CPM (Cost Per Mille)
The price you pay for 1,000 ad impressions. "Mille" is Latin for thousand. If you've ever wondered why marketers don't just say "cost per thousand," blame the ad industry's love for jargon.
How to calculate CPM
CPM = (Total Ad Spend / Total Impressions) x 1,000
Say you spend $300 on a Facebook campaign and it gets 50,000 impressions. That's ($300 / 50,000) x 1,000 = $6.00 CPM.
Want to work backwards? If you know your CPM and want to figure out total cost:
Total Cost = (CPM x Impressions) / 1,000
At a $6 CPM, 100,000 impressions will run you $600.
How CPM bidding works
You set a maximum you're willing to pay per 1,000 impressions. The platform tries to deliver your ads at or below that price. Three variations exist:
- Standard CPM — you pay per 1,000 impressions whether anyone actually saw the ad or not
- vCPM (Viewable CPM) — you only pay when at least 50% of the ad was visible on screen for one second or more
- Target CPM — you set an average target and the platform optimizes around it, sometimes paying more, sometimes less
CPM ranges across platforms
These ranges shift constantly, but here's a rough picture as of 2026:
| Platform | Typical CPM range |
|---|---|
| Google Display | $2–10 |
| Facebook/Instagram | $5–15 |
| YouTube | $4–15 |
| TikTok | $3–10 |
| $30–80 |
LinkedIn is the outlier. You're paying a premium for that professional audience. Facebook and Instagram sit in the middle, though Q4 (Black Friday, holiday season) pushes CPMs up a lot.
CPM vs. CPC: which should you use?
Go with CPM when your goal is brand awareness or reach. If you're running display or video ads and want eyeballs, CPM makes sense. It also works well when your ads have a high click-through rate, because you're paying for views, not clicks.
Go with CPC when you want traffic, leads, or sales. Search ads with high-intent keywords are a natural fit. CPC also protects you if your ads have a low click-through rate.
Here's a quick way to compare: at a $10 CPM with a 2% CTR, your effective cost per click is $0.50. If CPC bidding on the same campaign costs $1.00 per click, CPM is the better deal. But if your CTR drops to 0.5%, that same CPM works out to $2.00 per click, and you'd be better off with CPC.

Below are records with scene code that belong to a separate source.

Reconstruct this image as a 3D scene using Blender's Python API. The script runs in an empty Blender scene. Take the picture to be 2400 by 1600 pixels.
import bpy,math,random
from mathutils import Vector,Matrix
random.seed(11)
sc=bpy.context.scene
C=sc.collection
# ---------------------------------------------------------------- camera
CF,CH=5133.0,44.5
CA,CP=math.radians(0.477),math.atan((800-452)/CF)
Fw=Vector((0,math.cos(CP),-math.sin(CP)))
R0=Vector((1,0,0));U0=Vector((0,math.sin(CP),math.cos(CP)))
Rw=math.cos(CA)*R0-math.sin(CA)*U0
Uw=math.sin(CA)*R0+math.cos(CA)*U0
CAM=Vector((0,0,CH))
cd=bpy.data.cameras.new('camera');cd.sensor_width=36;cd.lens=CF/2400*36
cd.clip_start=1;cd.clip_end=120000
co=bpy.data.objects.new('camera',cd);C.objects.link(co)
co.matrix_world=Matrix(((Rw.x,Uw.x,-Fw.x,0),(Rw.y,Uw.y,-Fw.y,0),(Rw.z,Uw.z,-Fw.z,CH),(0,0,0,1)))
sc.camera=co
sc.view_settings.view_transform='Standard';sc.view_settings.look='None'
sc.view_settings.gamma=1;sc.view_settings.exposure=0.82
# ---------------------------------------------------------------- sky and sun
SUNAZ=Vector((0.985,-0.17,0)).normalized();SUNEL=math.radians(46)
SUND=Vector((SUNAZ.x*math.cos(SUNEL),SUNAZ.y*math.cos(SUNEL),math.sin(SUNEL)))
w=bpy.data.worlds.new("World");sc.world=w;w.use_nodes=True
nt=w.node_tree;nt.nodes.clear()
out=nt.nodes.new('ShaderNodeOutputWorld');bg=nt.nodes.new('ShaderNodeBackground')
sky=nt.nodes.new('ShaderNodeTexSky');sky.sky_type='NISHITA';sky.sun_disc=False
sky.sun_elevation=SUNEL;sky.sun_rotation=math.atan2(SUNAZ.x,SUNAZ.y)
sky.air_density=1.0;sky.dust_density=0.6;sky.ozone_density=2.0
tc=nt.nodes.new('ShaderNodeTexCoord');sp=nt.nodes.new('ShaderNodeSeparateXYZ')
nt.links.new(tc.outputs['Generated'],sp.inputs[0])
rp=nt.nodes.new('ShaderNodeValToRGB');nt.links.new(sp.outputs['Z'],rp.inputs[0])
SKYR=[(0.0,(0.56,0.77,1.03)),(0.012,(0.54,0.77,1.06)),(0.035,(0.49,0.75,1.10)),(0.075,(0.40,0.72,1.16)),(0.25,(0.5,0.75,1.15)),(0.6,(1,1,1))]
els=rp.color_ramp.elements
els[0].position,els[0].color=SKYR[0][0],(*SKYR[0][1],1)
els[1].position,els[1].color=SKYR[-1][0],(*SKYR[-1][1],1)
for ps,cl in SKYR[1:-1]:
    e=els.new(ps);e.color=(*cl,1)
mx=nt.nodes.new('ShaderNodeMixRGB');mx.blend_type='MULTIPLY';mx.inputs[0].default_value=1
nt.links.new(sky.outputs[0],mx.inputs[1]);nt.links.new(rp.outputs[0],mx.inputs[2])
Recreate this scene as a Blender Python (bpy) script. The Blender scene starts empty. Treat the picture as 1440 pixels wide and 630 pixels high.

How to bring your CPM down
Broaden your targeting. Tight audiences mean more competition for fewer impressions. Opening up your audience (while watching performance) often drops CPM.
Make better creatives. This is where most people leave money on the table. Platforms reward engaging ads with lower costs. A scroll-stopping static ad that gets likes and saves will cost less to deliver than a boring one. If you're running D2C ads on Meta, your creative quality is probably the single biggest lever you have on CPM.
Test placements. Stories vs. Feed, mobile vs. desktop, Reels vs. standard placements all carry different CPM ranges.
Avoid peak seasons if your budget is tight. January and July tend to be cheaper than November and December.
Set frequency caps. Showing the same ad to the same person 15 times doesn't help anyone. Cap it at 3–5 per week.
CPM doesn't tell the whole story
Low CPM feels good, but it means nothing if nobody clicks or buys. You can get a $2 CPM showing ads to people who will never care about your product.
Always track CPM alongside CTR, conversion rate, CPC, and ROAS. A $15 CPM campaign that converts at 4% will outperform a $5 CPM campaign that converts at 0.5% every single time.
FAQ
What's a good CPM?
It depends on your platform, audience, and industry. Compare against your own historical data and platform benchmarks, not some universal "good" number.
What does "$15 CPM" actually mean?
You pay $15 every time your ad is shown 1,000 times. If your ad gets 10,000 impressions, you've spent $150.
What's the difference between CPM and an impression?
An impression is a single view of your ad. CPM is the cost of 1,000 of those views. One is a count, the other is a price.